Моего отца разгневало неуважение, проявленное его сыном, но мысль о побочном бизнесе под знаменем GG привела его в такую ярость, какую он обычно приберегал для контрафактников. Он тотчас обратился в суд с иском в связи с посягательством на торговый знак, а затем пригрозил внести в черный список любого поставщика, который осмелится вести бизнес с его сыном. Эта угроза прозвучала смертным приговором для тех, кто намеревался не повиноваться; ведь основной поток сбыта большинства поставщиков зависел от Гуччи. Это решило исход дела, и обида Паоло на папу отравила их отношения навсегда.
Контакты с двумя другими моими братьями к этому времени были чуть более дружественными. Атмосфера между нами смягчилась, хотя для меня они всегда были скорее дядями, чем братьями. В общем-то, они оставались в основном такими, какими я увидела их в первую нашу встречу.
Джорджо всегда неловко чувствовал себя при больших скоплениях людей, и только когда мы были наедине, подальше от папы, к нему возвращалась способность быть самим собой. Общаясь со мной, он почти не заикался. Я также обнаружила, что у него имеется этакое квазибританское чувство юмора, и он, чей характер был далек от кротости и мягкости, мог быть резким, как бритва.
Роберто, с волосами, зализанными на косой пробор, в своих фирменных рубашках со скругленным отложным воротником, оставался высокомерным и никогда не изменял своему саркастическому тону, избранному для разговоров со мной.

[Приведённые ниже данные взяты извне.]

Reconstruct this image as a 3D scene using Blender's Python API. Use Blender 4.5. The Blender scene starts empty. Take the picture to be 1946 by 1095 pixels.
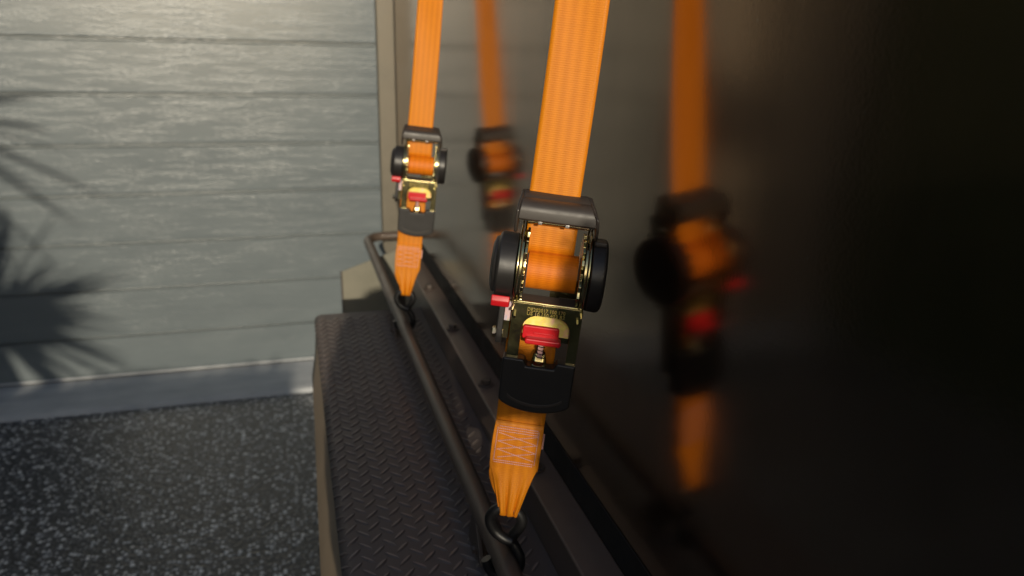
import bpy, bmesh, math, random
from math import radians as R, sin, cos, pi
from mathutils import Vector, Matrix, noise

random.seed(7)
scene = bpy.context.scene
COL = scene.collection

# ------------------------------------------------------------------ camera
H = 1.40                                   # camera height above the driveway
cd = bpy.data.cameras.new('camera')
cam = bpy.data.objects.new('camera', cd)
COL.objects.link(cam)
CR = Matrix(((0.96029201, 0.06441396, -0.2714592),
             (-0.27814307, 0.29709277, -0.91343983),
             (0.02181029, 0.95267346, 0.30321211)))
m4 = CR.to_4x4(); m4.translation = (0, 0, H)
cam.matrix_world = m4
cd.sensor_width = 36.0
cd.lens = 36.0 * 1422 / 1946
cd.clip_start = 0.02; cd.clip_end = 3000
cd.dof.use_dof = True
cd.dof.focus_distance = 0.70
cd.dof.aperture_fstop = 5.6
scene.camera = cam

# ------------------------------------------------------------------ light
SUN = Vector((0.145, 1.0, -0.275)).normalized()      # travel direction of the light
el = math.asin(-SUN.z)
w = bpy.data.worlds.new('World'); scene.world = w; w.use_nodes = True
wn = w.node_tree.nodes; wl = w.node_tree.links
sky = wn.new('ShaderNodeTexSky'); sky.sky_type = 'NISHITA'; sky.sun_disc = False
sky.sun_elevation = el
sky.sun_rotation = math.atan2(-SUN.x, -SUN.y)
bg = wn['Background']; bg.inputs[1].default_value = 0.15
wl.new(sky.outputs[0], bg.inputs[0])
sd = bpy.data.lights.new('sun', 'SUN'); sd.energy = 3.3; sd.angle = R(0.53); sd.color = (1.0, 0.89, 0.70)
so = bpy.data.objects.new('sun', sd); COL.objects.link(so)
so.rotation_euler = SUN.to_track_quat('-Z', 'Y').to_euler()
vs = scene.view_settings
vs.view_transform = 'Standard'; vs.look = 'None'; vs.exposure = -0.2; vs.gamma = 1

# ------------------------------------------------------------------ materials
def pm(name, base, rough=0.5, metal=0.0, ior=1.5, spec=0.5):
    m = bpy.data.materials.new(name); m.use_nodes = True
    b = m.node_tree.nodes['Principled BSDF']
    b.inputs['Base Color'].default_value = (*base, 1)
    b.inputs['Roughness'].default_value = rough
    b.inputs['Metallic'].default_value = metal
    b.inputs['IOR'].default_value = ior
    b.inputs['Specular IOR Level'].default_value = spec
    return m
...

Я тоже не потеплела к нему душой. К тому же я ему не доверяла. Он притворялся со мной милым в присутствии папы, но когда мы оставались одни, то становился глумливым и довольно холодным. Они с женой начали пренебрежительно называть меня la lava — из-за моей индивидуальности, которую находили слишком взрывной, и я воспринимала это «лава» как комплимент. Хотя мне самой кажется, что была склонна не взрываться, а подспудно тихо кипеть.
Его старший сын Козимо был единственным членом папиной семьи, который мне по-настоящему нравился. Он приглашал меня обедать вместе со своей невестой и всегда выказывал величайшее уважение моему отцу, так что между нами моментально возник контакт. Проработав в семейном бизнесе несколько лет, он знал, как в нем все устроено, так что всякий раз, когда я бывала во Флоренции, он брал меня под крылышко и водил по городу. Он был мне в большей степени братом, чем все они, вместе взятые.